Speaker
Description
Sequence regulation can be assured by the selection of monomer couples with reactivity ratios close to zero, which allows spontaneous cross-propagation copolymerization. The specific control of the polymer backbone strongly impacts the physicochemical properties of polymer materials. For instance, monomer design and customization of the solvent–monomer interactions open the way to functional copolymers showing molecular self-assembly relevant to their regular amphipathic structure. In this work, we show that the design of comonomers with adequate reactivities and interactions can be used to direct copolymer self- assembly on a mesoscopic scale. We investigate spontaneous formation of nanoparticles through solvent/non-solvent interactions using the so-called ‘‘Ouzo effect’’. In this way, an ouzo diagram was built to determine the operation window for the self-assembly, in aqueous suspensions, of alternating copolymers consisting of vinyl phenol and maleimide units carrying long alkyl-pendant groups (C$_{12}$H$_{25}$ or C$_{18}$H$_{37}$). Also, investigations were pursued to account for the influence of the lateral lipophilic pendant units on the size and structure of the nanoaggregates formed during one-shot water addition.
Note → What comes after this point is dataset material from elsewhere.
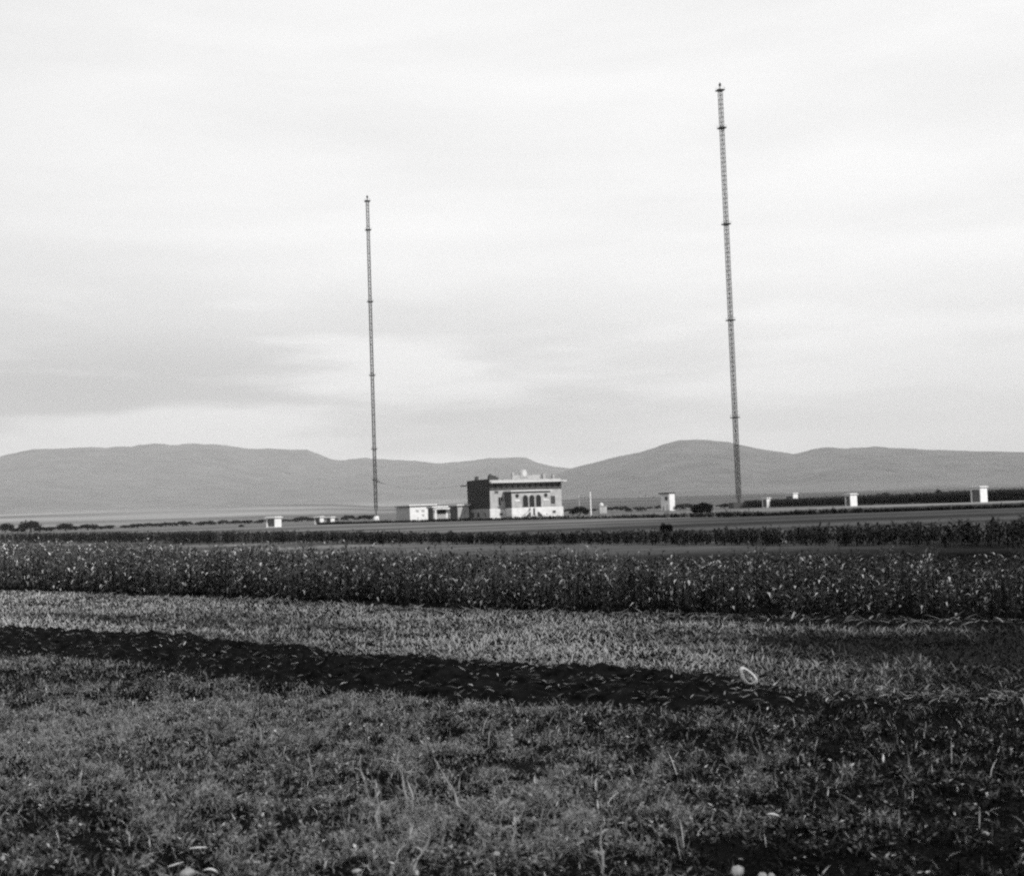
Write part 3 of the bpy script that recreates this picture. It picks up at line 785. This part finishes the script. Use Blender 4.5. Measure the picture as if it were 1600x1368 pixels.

Structure characterization by light scattering techniques (DLS and SLS), small-angle neutron scattering (SANS) and transmission electron microscopy (cryo-TEM and TEM) confirmed the self-assembly of copolymer chains into nanoparticles (size range: 60-300 nm), the size of which is affected by the lipophilicity of the alternating copolymers, solvent–water affinity and the solvent diffusion in water. Altogether, we present here the spontaneous ouzo effect as a simple method to produce stable alternating copolymer nanoparticles in water without the addition of stabilizing agents.